Twintig jaar op de Utrechtse tippelzone. Jan Schoenmaker, uitgeverij Ambo|Anthos, 156 pagina’s, ISBN 978 90 263 5044 3.
Na 20 jaar surveillancedienst was Jan Schoenmaker toe aan een nieuwe uitdaging. Die kreeg hij. Hij werd wijkagent van een deel van de stad Utrecht waar ook de tippelzone onder viel. In 1986 werd de Europalaan te Utrecht aangewezen als officiële gedoogzone voor straatprostitutie. Als Jan in 1992 het wijkagentschap aanvaardt, is de overlast op De Baan enorm: verslaafde tippelaars, dealers, ruzies en drukte op straat, tentjes in de struiken, condooms op kinderspeelplaatsen. Buurtbewoners vinden injectienaalden in hun brievenbus.
De situatie grijpt Jan aan maar hij veroordeelt niet: “Je hoeft het niet eens te zijn met hun keuzes, maar ze verdienen in elk geval een normale behandeling” en “Nóóit mag je iemand afschrijven!”. Jan werkt niet altijd volgens het boekje. Maar hij bewandelt ook de juiste officiële wegen. In samenwerking met collega’s en de gemeente wordt de overlast aangepakt. De zone wordt geografisch begrensd. Er komt een afwerkplek waar sociale controle bescherming biedt.
Sekswerkers moeten een vergunning hebben en zich aan voorwaarden houden. De vergunningen worden regelmatig gecontroleerd. Een HAP-bus biedt een rustplek met een kachel, koffie en beschermende middelen als condooms. Ook komt een huisarts op locatie. Hoewel Jans optreden soms negatief inwerkt op het verdienmodel van de aanwezigen, wordt hij door de werkers (en profiteurs) van De Baan gewaardeerd.

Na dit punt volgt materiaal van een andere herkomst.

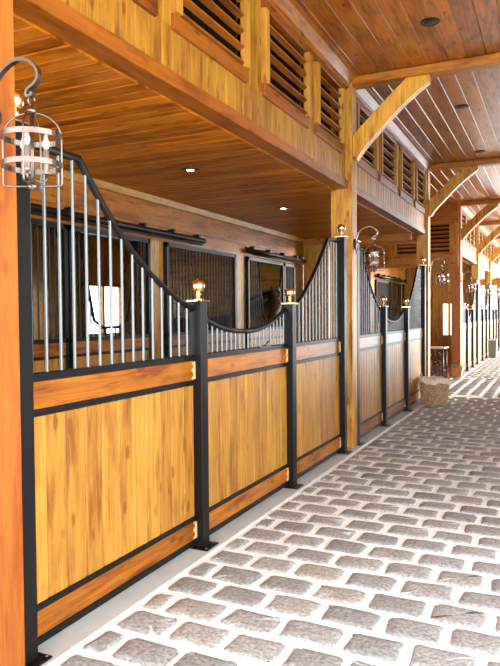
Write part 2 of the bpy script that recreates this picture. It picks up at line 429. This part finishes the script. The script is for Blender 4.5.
# cross wall with a small window beyond the cross passage
mb = MB(); y = 20.6
mb.boards((XB+.03, y, 0), (-1.0, y+.06, HS), .14, 0, 1, -1, M_['pine', 2]); mb.boards((-1.0, y, 0), (-.3, y+.06, .86), .14, 0, 1, -1, M_['pine', 2])
mb.boards((-1.0, y, 1.82), (-.3, y+.06, HS), .14, 0, 1, -1, M_['pine', 2]); mb.boards((-.3, y, 0), (-.17, y+.06, HS), .14, 0, 1, -1, M_['pine', 2])
struct(mb.build('wall_inner'))
# end wall of the barn with the big doorway on the right and an opening added in the side passage to brighten the inner window
mb = MB(); y = Y_END
mb.boards((XO, y, 0), (-2.1, y+.06, H), .16, 0, 1, -1, M_['pine', 2]); mb.boards((-.2, y, 0), (.02, y+.06, H), .16, 0, 1, -1, M_['pine', 2])
mb.boards((-2.1, y, 2.7), (-.2, y+.06, H), .16, 0, 1, -1, M_['pine', 2])
mb.box((.02, y-.02, 3.7), (XR, y+.06, H), M_['beam', 0])
struct(mb.build('wall_far'))
mb = MB(); mb.box((.0, y-.08, 0), (.16, y+.08, 3.7), M_['post', 2]); struct(mb.build('trim_5'))
# gable ends of the cross passage: plain boards left of the side passage
mb = MB()
mb.boards((XO, 12.0, 0), (XB, 12.06, H), .16, 0, 1, -1, M_['pine', 2]); mb.boards((XO, Y3+.2, 0), (XB, Y3+.26, H), .16, 0, 1, -1, M_['pine', 2])
mb.box((XO, 1, 3.03), (XO+.03, Y_END, H), M_['pine', 2])
struct(mb.build('wall_cross'))

# ------------------------------------------------------------------ timber frame
def wpost(y, w, mat, label, x0=-.17, x1=.06, top=H):
    mb = MB(); mb.box((x0, 0, 0), (x1, w, top), mat, ch=.008)
    return tag(mb.build('timber_post', None, (0, y, 0)), label, 'post', 'timber posts along the stalls')
wpost(W0Y, .225, M_['post', 2], 'orange timber post at the left edge, nearest, carrying a large lantern', -.2, .075)
wpost(W1Y, .21, M_['postg', 2], 'golden timber post between the near stall front and the next one', -.2, .05)
wpost(W2Y, .2, M_['postg', 2], 'slim golden timber post behind the wicker basket', -.16, .05)
wpost(W3Y, .24, M_['post', 2], 'orange timber post with clay planters at its foot', -.17, .05)
wpost(W4Y, .2, M_['postg', 2], 'distant timber post, first beyond the planters, amid white-lit panels', -.16, .05)
wpost(W5Y, .2, M_['postg', 2], 'distant timber post beside the dark green waste bin', -.16, .05)
ords = ['nearest', 'second', 'third', 'fourth', 'fifth']
for i, y in enumerate((W1Y, W2Y, W3Y, W4Y, W5Y)):
    mb = MB(); mb.box((.051, .0, H-.1), (XR, .19, H-.004), M_['beam', 0], ch=.008)
    tag(mb.build('crossbeam', None, (0, y+.01, 0)), '%s amber crossbeam under the aisle ceiling, counting away from the viewer' % ords[i], 'beam', 'crossbeams under the aisle ceiling')
    mb = MB()
    lo, up = [], []
    top = H-.103
    for k in range(15):
        t = k/14
        # bowed brace: the upper edge runs nearly straight, the lower edge hollow in the middle
        up.append((.053+.60*t, 3.56+(top-3.56)*(t**.92)))
        s_ = .035*math.sin(math.pi*2*(t))
        lo.append((.09+.80*t + s_*.6, 3.30+(top-3.10)*0 + (4.05-3.30)*(t**.80) + s_*.2))
    poly = [(.053, 3.34)]+[(.075, 3.29)]+lo+[(.90, top)]+up[::-1]
    mb.prism(poly, 1, .05, .17, M_['postg', 2])
    tag(mb.build('timber_brace', None, (0, y, 0)), '%s curved wooden brace between a post and the %s crossbeam' % (ords[i], ords[i]), 'brace', 'curved braces')

# ------------------------------------------------------------------ stall fronts
def curve(kind, L_):
    """top-rail outline (y, z) over a panel of length L_"""
    hi, lo = 2.35, 1.60
    if kind == 'fall': P = [(0, hi), (.27, hi), (.40, 2.14), (.53, 1.965), (.66, 1.83), (.83, 1.70), (1.0, 1.60)]
    if kind == 'rise': P = [(0, lo), (.17, 1.685), (.33, 1.825), (.52, 2.035), (.68, 2.25), (.755, hi), (1, hi)]
    if kind == 'dip': P = [(0, 1.585), (.08, 1.52), (.25, 1.46), (.45, 1.435), (.62, 1.445), (.78, 1.49), (.9, 1.55), (1, 1.605)]
    if kind == 'fall': L1, L2 = .27, 1.0
    P = [(a*L_, z) for a, z in P]
    out = []
    for i in range(len(P)-1):           # catmull-rom where the rail bends
        p0, p1, p2, p3 = P[max(i-1, 0)], P[i], P[i+1], P[min(i+2, len(P)-1)]
        sharp = (abs(p1[1]-hi) < 1e-6 and abs(p2[1]-hi) < 1e-6)
        if abs(p1[1]-hi) < 1e-6: p0 = (2*p1[0]-p2[0], 2*p1[1]-p2[1])
        if abs(p2[1]-hi) < 1e-6: p3 = (2*p2[0]-p1[0], 2*p2[1]-p1[1])
        for k in range(1 if sharp else 6):
            t = k/(1 if sharp else 6)
            f = lambda a, b, c, d: .5*((2*b)+(c-a)*t+(2*a-5*b+4*c-d)*t*t+(3*b-a-3*c+d)*t**3)
            out.append((f(p0[0], p1[0], p2[0], p3[0]), f(p0[1], p1[1], p2[1], p3[1])))
    out.append(P[-1]); return out
def zat(cv, y):
    for (a, za), (b, zb) in zip(cv, cv[1:]):
        if a <= y <= b: return za+(zb-za)*(y-a)/max(b-a, 1e-6)
    return cv[-1][1]
def bracket(mb, y, z0, z1, s):
    """scalloped brass corner plate"""
    h = z1-z0; pts = []
    w = .034
    for k in range(13):
        t = k/12; q = w*(.62+.38*math.cos(4*math.pi*t)); pts.append((y+s*q, z0+.006+(h-.012)*t))
    pts += [(y, z1-.006), (y, z0+.006)]
    mb.prism(pts, 0, -.004, .006, M_['brassp'])
    for t in (.12, .5, .88): mb.lathe([(.005, 0), (.004, .002)], M_['dark_iron'], 8, (0, 0, 0)) if False else None
def panel(y0, y1, kind, label, group, brk=(0, 1), name='stall_fence', cat='stall fence', detail=True, latch=False):
    L_ = y1-y0; t = thing(name, label, cat, (0, y0, 0), group); bk = M_['black']
    fb = MB()
    for a, b in ((1.247, 1.285), (1.087, 1.121), (.189, .22), (.03, .068)): fb.box((-.045, 0, a), (.004, L_, b), bk, ch=.003)
    fb.box((-.045, 0, .03), (-.03, .012, 1.285), bk); fb.box((-.045, L_-.012, .03), (-.03, L_, 1.285), bk)
    fb.build('frame', t)
    b_ = MB(); b_.box((-.0405, .001, .215), (-.038, L_-.001, 1.09), M_['red', 2]); b_.boards((-.038, .001, .215), (-.008, L_-.001, 1.09), .135, 1, 0, 1, M_['pine', 2], .010); b_.build('board_infill', t)
    b_ = MB(); b_.box((-.04, .001, 1.118), (-.004, L_-.001, 1.25), M_['red', 1]); b_.build('top_board', t)
    b_ = MB(); b_.box((-.04, .001, .066), (-.004, L_-.001, .192), M_['red', 1]); b_.build('kick_board', t)
    cv = curve(kind, L_)
    r_ = MB(); r_.tube([(-.02, y, z-.016) for y, z in cv], .019, bk, 10); r_.build('hand_rail', t)
    n = round(L_/.098)
    if kind == 'dip': n = round(L_/.075)
    for k in range(n):
        y = (k+.6)*L_/(n+.2); z = zat(cv, y)-.02
        q = MB(); q.tube([(-.02, y, 1.28), (-.02, y, z)], .0088 if kind != 'dip' else .0075, M_['bar'], 10 if detail else 6, False); q.build('bar', t)
    for e in brk:
        for z0, z1 in ((1.121, 1.247), (.068, .189)):
            q = MB(); bracket(q, 0 if e == 0 else L_, z0, z1, 1 if e == 0 else -1); o = q.build('bracket', t)
            o['label'] = 'scalloped brass bracket'
    if latch:
        q = MB()
        q.tube([(.0, L_*.66, 1.29), (.02, L_*.66, 1.30), (.03, L_*.68, 1.325), (.02, L_*.72, 1.33)], .006, M_['dark_iron'], 8)
        q.box((-.0, L_*.60, 1.275), (.012, L_*.75, 1.29), M_['dark_iron']); q.build('latch', t)
    return t
def steel_post(y, h, label, cat='post', first=None):
    t = thing('steel_post', label, cat, (.005, y, 0), 'black steel stall posts')
    q = MB(); q.box((-.045, 0, .012), (.045, .09, h), M_['black'], ch=.003); q.build('shaft', t)
    q = MB(); q.box((-.06, -.035, 0.004), (.095, .125, .014), M_['black'], ch=.002)
    for yy in (-.018, .108): q.lathe([(.009, .014), (.009, .02), (.003, .023)], M_['pewter'], 8, (.075, yy, 0))
    q.build('base_plate', t)
    q = MB(); q.box((-.058, -.013, h), (.058, .103, h+.012), M_['brass'], ch=.003)
    o = cap = q.build('cap', t); o['label'] = 'polished brass cap'
    R = .047
    prof = [(.040, 0), (.040, .006), (.030, .012), (.019, .018), (.016, .03), (.024, .036), (.024, .041), (.014, .046)]
    for k in range(14):
        a = -1.25+(1.25+math.pi/2)*k/13; prof.append((max(R*math.cos(a), .0005), .046+R*.95+R*math.sin(a)))
    q = MB(); q.lathe(prof, M_['brass'], 28, (0, .045, h+.012)); o = q.build('ball_finial', cap); o['label'] = 'polished brass ball finial'
    return t
G1 = 'stall front panels'
HP, LP = 2.385, 1.635
steel_post(2.115, HP, 'tall black steel post against the orange timber post at the left edge')
steel_post(3.715, LP, 'short black steel post with large shining brass ball, nearest the viewer')
steel_post(5.35, LP, 'short black steel post in front of the horse, with brass ball finial')
steel_post(6.9, HP, 'tall black steel post beside the first golden timber post')
steel_post(7.42, HP, 'tall black steel post hidden behind the first golden timber post')
steel_post(8.81, LP, 'first short black steel post past the golden timber post, with brass ball')
steel_post(10.29, LP, 'second short black steel post past the golden timber post, nearest the basket')
steel_post(11.72, HP, 'tall black steel post beside the wicker basket')
panel(2.206, 3.714, 'fall', 'nearest stall panel with honey boards and bars sweeping down from the left', G1, (0, 1))
panel(3.806, 5.349, 'dip', 'nearest stall gate, short bars under a dipped rail, between two low brass-topped posts', 'stall gates', (1,), 'stall_gate', 'gate', latch=True)
panel(5.441, 6.899, 'rise', 'stall panel with bars sweeping up to the first golden timber post', G1, (1,))
panel(7.512, 8.809, 'fall', 'stall panel just past the golden timber post, below the middle lantern', G1, (1,))
panel(8.901, 10.289, 'dip', 'stall gate of the second stall front, dipped rail gleaming', 'stall gates', (1,), 'stall_gate', 'gate')
panel(10.381, 11.719, 'rise', 'stall panel behind the wicker basket, bars sweeping up', G1, (1,))
for i, (a, b) in enumerate(((W3Y+.25, W4Y), (W4Y+.21, W5Y), (W5Y+.21, 28.4))):
    w = ['just beyond the planters', 'second beyond the planters', 'beyond the waste bin'][i]
    L_ = b-a; p = [a, a+L_*.33, a+L_*.66, b-.092]
    steel_post(p[0], HP, 'distant tall black steel post near end of stall front %s' % w)
    steel_post(p[1], LP, 'distant short black steel post left of gate %s' % w)
    steel_post(p[2], LP, 'distant short black steel post right of gate %s' % w)
    steel_post(p[3], HP, 'distant tall black steel post far end of stall front %s' % w)
    panel(p[0]+.091, p[1]-.001, 'fall', 'distant stall panel, bars sweeping down, %s' % w, G1, (1,), detail=False)
    panel(p[1]+.091, p[2]-.001, 'dip', 'distant stall gate with dipped rail %s' % w, 'stall gates', (1,), 'stall_gate', 'gate', detail=False)
    panel(p[2]+.091, p[3]-.001, 'rise', 'distant stall panel, bars sweeping up, %s' % w, G1, (1,), detail=False)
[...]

Dat blijkt als hij bij een controle met een auto wordt meegesleurd. Van alle kanten schieten collega’s hem te hulp. Ter plaatse blijken zij de bestuurder te moeten beschermen. Dames, pooiers en dealers dreigen de bestuurder te lynchen. Het wordt leefbaarder in de wijk. Het succes van de Utrechtse aanpak krijgt (inter-)nationaal aandacht en waardering.
Maar de drugscene verbreedt en verhardt. Afrikaanse dealers nemen de drugshandel over en Oost-Europeanen de vrouwenhandel. Stationsgebied Hoog Catharijne wordt Heroïnehart van Nederland. Georganiseerde criminaliteit zet voet aan de grond. Jan en zijn collega worden ernstig bedreigd. Openhartig beschrijft Jan zijn angsten en twijfels. Maar hij blijft onverzettelijk.
Hij zoekt en krijgt steun van een collega wijkagent en de hondenbrigade. Het wordt rustiger op de Baan maar er blijft werk in overvloed. Nog altijd zijn er vrouwen die er niet staan voor zichzelf. Jan verhaalt prachtig over schrijnende vervlogen tijden. Met zijn moedige aanpak maakte hij het verschil in het leven van velen.